Essa desconfiança da França em relação à NATO, levou-a só a aderir à sua componente militar da organização em 4 de abril de 2009, aquando da Presidência de Sarkozy, embora mesmo na parte militar tenha mantido o seu planeamento de defesa autónomo para garantir a sua autonomia, coisa que Portugal abdicou completamente, conforme consta do nosso conceito estratégico.

Durante os anos em que trabalhei na UE, em desenvolvimento de capacidades militares, em todos os documentos que desenvolvemos, os Franceses pugnavam sempre por neles colocar sempre um conceito, ou uma palavra no sentido de garantir a autonomia da UE, ao invés dos britânicos, ao lado de quem Portugal invariavelmente votava, que neles invariavelmente queriam sempre colocar a palavra NATO. Conseguir arranjar um texto consensual no final era algo por vezes difícil de se almejar, pois os conceitos que informavam esses dois estados membros era paradoxalmente oposto, e a Presidência que os redigia os tinha que a muito custo o conseguir muito  diplomaticamente, nem que para o efeito demorasse por vezes uma semana a negociar um pequeno parágrafo.
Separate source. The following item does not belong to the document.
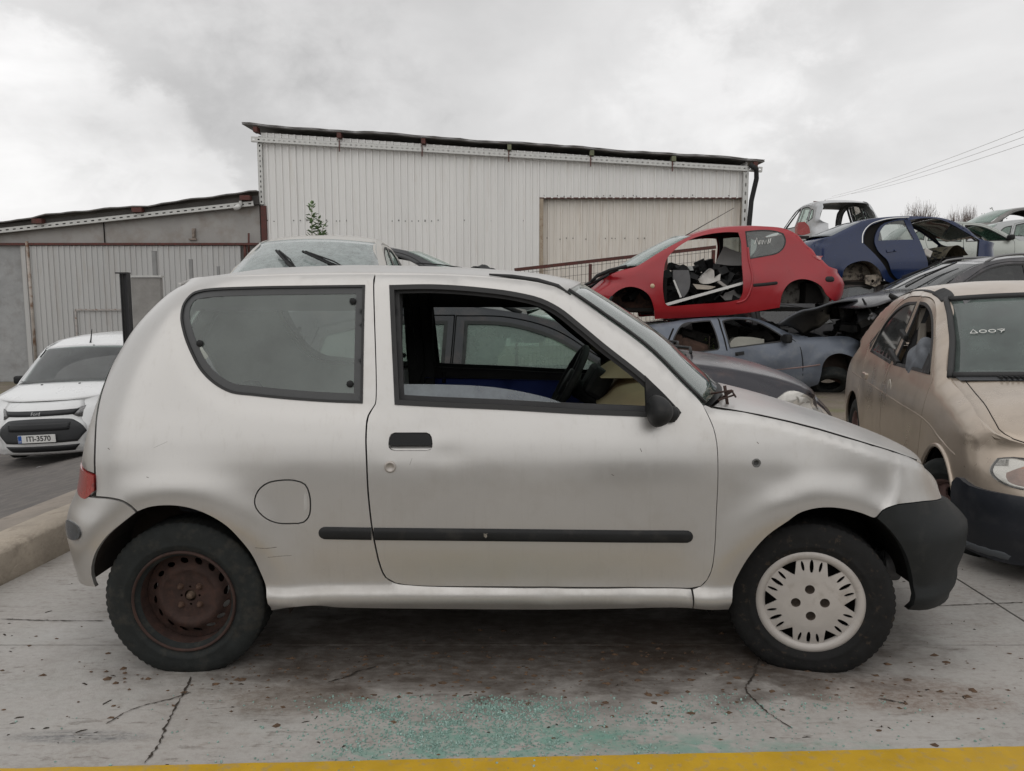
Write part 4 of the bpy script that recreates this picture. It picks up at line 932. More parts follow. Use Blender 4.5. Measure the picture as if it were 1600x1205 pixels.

Quando a Bélgica ofereceu um edifício, perto de Bruxelas, em Lacken para que a UE nele colocasse um Comando Estratégico próprio, os Britânicos opuseram-se categoricamente a esse desiderato, por já haver um comando estratégico da NATO na Europa, o SACEUR, tendo na altura eles, Portugal e os Países baixos a tal se oposto, e que falta ele nos fazia atualmente, com este afastamento da NATO que os americanos querem efetuar sob a Presidência de Trump.

Sempre que fui ao Pentágono, em reuniões bilaterais, EUA/ Portugal, e me reunia à parte, sozinho com os oficiais americanos que tratavam das relações NATO/UE, as questões que me colocavam sempre eram relativas às minhas opiniões, sobre o que eu pensava acerca das posições futuras dos franceses em relação ao desenvolvimento de capacidades autónomas da UE, no sentido de recolherem informações e me doutrinarem  por forma a ter uma opinião contrária à francesa, pois segundo eles os EUA eram um país Europeu e a NATO era uma forma de o afirmarem.

Agora que a UE e a maioria dos seus Estados membros parecem refletir alguma preocupação, pelo facto do abandono anunciado da Potência Protetora da Segurança Europeia, inclusive da continuação do seu treino operacional conjunto, espero que finalmente Portugal e os outros apoiantes indefectíveis da total dependência da NATO, como os Países Baixos e a Polónia, que substituiu cabalmente o Reino Unido nesse desiderato, finalmente percebam a necessidade de desenvolver capacidades europeias autónomas, e só espero que não seja tarde.